Looking back over the years I seem to have had a varied response to advent. Some years I cannot wait, am super prepared and have picked out what reflections I shall enjoy in the season. Some years I have had to prepare sessions for others on advent and so I’ve got into the zone earlier, and some years I rush into the last few days of November frantically looking around to see where my advent love has hidden. 

This year is one of those years. I cried on Sunday morning when a friend texted saying ‘happy first Sunday of advent’. I felt jealous of her joy and yesterday I dug around into that jealousy and found grief over not being part of a Church community to travel this season with, over not having physical people and places to go to be reminded of the story which holds me to this earth. And at the bottom of that grief I found longing for this story, this one which breaks my heart with wonder every time I look at it again. 

This story of a God becoming human, an initiative taking love which came to hang out with us, feel our pain, be amongst us, not be separate from us, bringing the mysterious divine into earthy flesh and blood. To know what it is to walk around on this earth, to feel loneliness, grief, joy, friendship, wonder, tiredness and more. 

This story is why I can keep going, this story is what roots me, grounds me and wraps itself around the core of my soul. As it does so it reminds me of who I am, what I am doing here and breathes warmth into the cold. And that’s why I love advent. And that’s why I blog and post and seek the wonder, the joy and the ground beneath my feet. 

This year I think I’m going to go with this theme of ground beneath my feet. Life, as usual, is a full on rollercoaster of grief, joy, pain, wonder, sorrow, anticipation, possibility, isolation, loneliness and sitting around fires with friends.
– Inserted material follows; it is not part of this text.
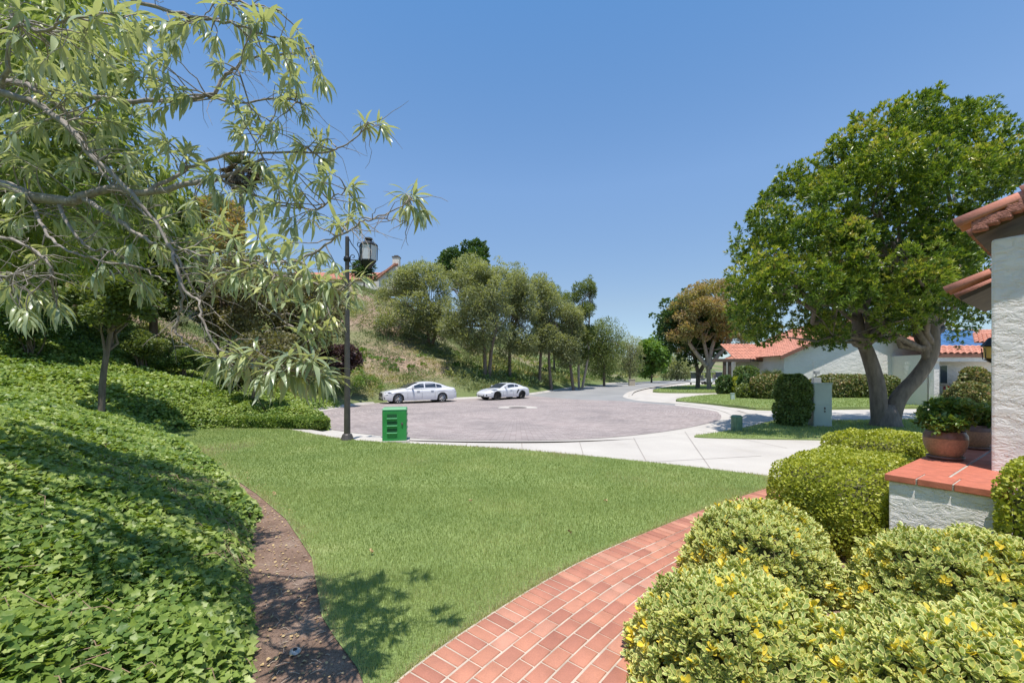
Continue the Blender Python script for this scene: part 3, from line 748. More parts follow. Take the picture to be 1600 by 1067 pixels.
parts = [blades('', lawnP, 1.2, 3.6, 9000, (.022, .05), .0042, land_z, .01), blades('', lawnP, 3.6, 6.2, 4800, (.022, .05), .006, land_z, .01),
         blades('', lawnP, 6.2, 9.0, 2300, (.025, .05), .009, land_z, .01), blades('', lawnP, 9.0, 14, 1100, (.03, .055), .014, land_z, .01)]
cat_ = [np.concatenate([p[i] for p in parts]) for i in range(6)]
tag(scatter('lawn_grass', BLADE, cat_[0], cat_[1], cat_[2], cat_[3], M['grassb'], None, cat_[5], cat_[4]), kind='stuff')
parts = [blades('', isl[2], 5, 30, 420, (.04, .075), .02, land_z, .02), blades('', isl[1], 5, 60, 60, (.05, .09), .05, land_z, .02), blades('', isl[0], 5, 90, 24, (.06, .12), .08, land_z, .02)]
cat_ = [np.concatenate([p[i] for p in parts]) for i in range(6)]
tag(scatter('lawn_grass', BLADE, cat_[0], cat_[1], cat_[2], cat_[3], M['grassb'], None, cat_[5], cat_[4]), kind='stuff')
# dry fringe where the turf meets the path and the dirt
fr = [at_edge(s, rng.normal(-.02, .016)) for s in rng.uniform(smin, smax, 9000)]; fr = np.array(fr)
pos = np.column_stack([fr, np.full(len(fr), .012)]); ax = rnd_dir(len(fr)) * .9; ax[:, 2] = np.abs(ax[:, 2]) + .35
tag(scatter('dry_grass_fringe', BLADE, pos, ax, rnd_dir(len(fr)), rng.uniform(.02, .05, len(fr)), M['grassb'], None, rng.uniform(.55, 1, len(fr)), np.full(len(fr), .005)), kind='stuff')

# ivy
def ivy_pts(xr, yr, dens, dmax, dmin=-.12, hmax=.16):
    n = int((xr[1] - xr[0]) * (yr[1] - yr[0]) * dens); p = np.stack([rng.uniform(*xr, n), rng.uniform(*yr, n)], 1)
    p = p[(p[:, 0] > -1.32 * p[:, 1] - .8) & (p[:, 1] > .8)]
    d = poly_sd(p, FLAT); k = (d > dmin) & (d < dmax); return p[k], d[k]
def ivy_layer(p, d, size, hm):
    z = terr(p[:, 0], p[:, 1], d); z0 = z + .02
    cov = hm * np.clip((d + .14) / .25, .12, 1) * (.45 + .9 * vnoise(p[:, 0], p[:, 1], .45, 21))
    u = 1 - rng.random(len(p)) ** 1.8 * .75
    pos = np.column_stack([p, z0 + cov * u]); n = len(p)
    ax = rnd_dir(n); ax[:, 2] = ax[:, 2] * .35 - .12; eg = np.exp(-np.clip(d, 0, 9) / .25)
    ax[:, 0] += eg * .5; ax[:, 2] -= eg * .4
    nr = rnd_dir(n) * .8 + np.array([.12, -.25, 1.]); nr[:, 0] += eg * .6
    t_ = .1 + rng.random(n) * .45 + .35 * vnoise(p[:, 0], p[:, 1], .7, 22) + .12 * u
    t_ = np.where(rng.random(n) < .07, .95, t_)
    return pos, ax, nr, rng.uniform(*size, n), t_
def put_ivy(name, tm, args, size, hm, **k):
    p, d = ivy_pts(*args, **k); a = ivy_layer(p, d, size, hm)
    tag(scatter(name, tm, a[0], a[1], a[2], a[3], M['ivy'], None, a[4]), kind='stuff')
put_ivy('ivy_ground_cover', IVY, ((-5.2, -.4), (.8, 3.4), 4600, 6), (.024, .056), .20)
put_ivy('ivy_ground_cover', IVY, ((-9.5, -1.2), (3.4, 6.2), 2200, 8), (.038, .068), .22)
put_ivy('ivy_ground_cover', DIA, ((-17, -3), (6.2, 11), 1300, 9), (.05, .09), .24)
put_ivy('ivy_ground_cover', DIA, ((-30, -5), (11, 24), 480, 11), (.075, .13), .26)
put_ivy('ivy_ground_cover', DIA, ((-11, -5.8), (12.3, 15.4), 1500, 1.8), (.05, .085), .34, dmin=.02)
# bare runners showing through the ivy
run = MB()
for _ in range(420):
    y = random.uniform(1.3, 7.5); bx = np.interp(y, [b[1] for b in BL], [b[0] for b in BL]); x = bx - random.random() ** 1.3 * 3.2; a = random.uniform(-.7, .7) + (3.14 if random.random() < .5 else 0); l = random.uniform(.12, .5)
    P3 = []
    for q in range(5):
        xx, yy = x + l * q / 4 * math.cos(a), y + l * q / 4 * math.sin(a) + .02 * math.sin(q * 2.1)
        P3.append((xx, yy, q))
    zz = terr([p[0] for p in P3], [p[1] for p in P3]); run.tube([(p[0], p[1], float(z_) + .17 + .03 * math.sin(p[2] * 1.9)) for p, z_ in zip(P3, zz)], .0022, 4)
tag(run.build('ivy_runners', simple('brown_runner', (.30, .20, .13), .8)), kind='stuff')
# twigs and litter on the dirt strip
lit = MB()
for _ in range(260):
    y = random.uniform(1.6, 9.5); bx = np.interp(y, [b[1] for b in BL], [b[0] for b in BL]); x = bx + random.uniform(-.05, .36)
    a = random.uniform(0, 3.1); l = random.uniform(.02, .09); lit.tube([(x, y, .008), (x + l * math.cos(a) * .5, y + l * math.sin(a) * .5, .014), (x + l * math.cos(a), y + l * math.sin(a), .008)], .0022, 4)
tag(lit.build('dry_twig_litter', simple('twig_litter', (.45, .36, .28), .9)), kind='stuff')
n = 900; y = rng.uniform(1.5, 10, n); bx = np.interp(y, [b[1] for b in BL], [b[0] for b in BL]); x = bx + rng.uniform(-.1, .4, n)
ax = rnd_dir(n); ax[:, 2] *= .2; tag(scatter('leaf_litter', DIA, np.column_stack([x, y, np.full(n, .012)]), ax, np.tile([0, 0, 1.], (n, 1)) + rnd_dir(n) * .3, rng.uniform(.012, .03, n), M['deadleaf']), kind='stuff')

# scrub over the far slope
def scrub(name, n, xr, yr, drange, size, mat, h=(.2, .6), per=26, seed=31, thr=.45, s=3.0):
    p = np.stack([rng.uniform(*xr, n), rng.uniform(*yr, n)], 1); d = poly_sd(p, FLAT); k = (d > drange[0]) & (d < drange[1])
    k &= (vnoise(p[:, 0], p[:, 1], s, seed) + rng.random(n) * .25 > thr)
    br_ = np.exp(-(((p[:, 0] + 11) / 5.5) ** 2 + ((p[:, 1] - 38.5) / 5) ** 2)); k &= rng.random(n) > br_ * .6
    p = p[k]; z = terr(p[:, 0], p[:, 1]); n = len(p); hh = rng.uniform(*h, n)
    cen = np.column_stack([p, z + hh * .3]); rep = per
    idx = np.repeat(np.arange(n), rep); dd = rnd_dir(n * rep); dd[:, 2] = np.abs(dd[:, 2]); rad = hh[idx] * (.55 + .45 * rng.random(n * rep))
    pos = cen[idx] + dd * rad[:, None] * np.array([1.25, 1.25, .8]); ax = dd + rnd_dir(n * rep) * .5 + np.array([0, 0, .5])
    ct = np.clip(vnoise(p[:, 0], p[:, 1], 2.6, seed + 1) * 1.2 - .1 + rng.uniform(-.15, .15, n), 0, 1)
    tag(scatter(name, SLIM if mat != 'bright' else DIA, pos, ax, dd + np.array([0, 0, .6]), rng.uniform(*size, n * rep), M[mat], None, ct[idx] * .8 + rng.random(n * rep) * .25), kind='stuff')
scrub('hillside_scrub', 9500, (-30, 14), (20, 60), (.9, 30), (.12, .26), 'scrub', thr=.38)
scrub('verge_scrub', 5200, (-14, 30), (20, 75), (.55, 4.5), (.10, .2), 'scrub', h=(.2, .45), thr=.1, seed=77)
scrub('hillside_scrub', 3800, (-5, 90), (36, 150), (.8, 26), (.25, .6), 'scrub', h=(.35, 1.1), thr=.35)
scrub('hillside_ground_cover', 2600, (-14, 40), (26, 90), (1.2, 12), (.14, .34), 'bright', h=(.15, .45), seed=61, thr=.6, s=4)

# ================================================================== HOUSES
def roof_plane(name, parent, p0, u, v, nu, nv, wu, wv, mat='tile', amp=.06, thick=.05):
    """barrel tiled plane: p0 eave corner, u along the eave, v up the slope (unit vectors), nu columns of width wu, nv courses of length wv"""
    p0 = Vector(p0); u = Vector(u).normalized(); v = Vector(v).normalized(); nrm = u.cross(v).normalized()
    if nrm.z < 0: nrm = -nrm
    V = []; Fq = []; seg = 6
    for j in range(nv):
        for i in range(nu):
            b0 = len(V); jit = random.uniform(-.008, .008)
            for e, lift in ((0, .035), (1, .0)):
                for k in range(seg + 1):
                    t_ = k / seg; h = amp * math.sin(math.pi * t_) if k not in (0, seg) else 0
                    V.append(p0 + u * ((i + t_) * wu) + v * ((j + e * 1.02) * wv + jit) + nrm * (h + lift))
            for k in range(seg): Fq.append((b0 + k, b0 + k + 1, b0 + seg + 2 + k, b0 + seg + 1 + k))
            # closed front end of each tile
            b1 = len(V)
            for k in range(seg + 1): V.append(V[b0 + k] - nrm * .04 * (1 if k not in (0, seg) else 1))
            for k in range(seg): Fq.append((b1 + k, b1 + k + 1, b0 + k + 1, b0 + k))
    a = V and p0; U = u * (nu * wu); Vv = v * (nv * wv)
    mb = MB(); mb.add(V, Fq)
    q = [p0, p0 + U, p0 + U + Vv, p0 + Vv]; mb.prism([x + nrm * .008 for x in q], -nrm * thick)
    o = mb.build(name, M[mat], parent, world=True); return o
def quad(parent, name, mat, pts, ext=(0, 0, 0)): 
    mb = MB(); mb.prism([Vector(p) for p in pts], ext); return mb.build(name, M[mat], parent, world=True)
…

It’s a lot and I can feel my body grow tired of the tension of holding myself on this rollercoaster, leaning into bends, holding solid when the epic downs come and the stress of anticipating the leaps and bounds. 

Each day I want to get off, to allow my body to breathe, to find my feet on the ground, to remember the story which gives me strength to get back on and to find the bottom line of the love which holds me to this earth. I find it most in the child born to usher in hope and life, in the man who sacrifices wealth, power and position to talk to the outsider, in the one who lived through death and resurrection so we could too. 

What I’ll probably be posting is a whole load of pictures of my feet and some muddy leaves. But. It will be the reminder that this ground is here, the bedrock is solid, I can get off the rollercoaster and breathe each day and that is possible because of this season. Hello to advent, hello to the word become flesh, hello to the physical grounding of faith and hello to a God who knows what it’s like down here.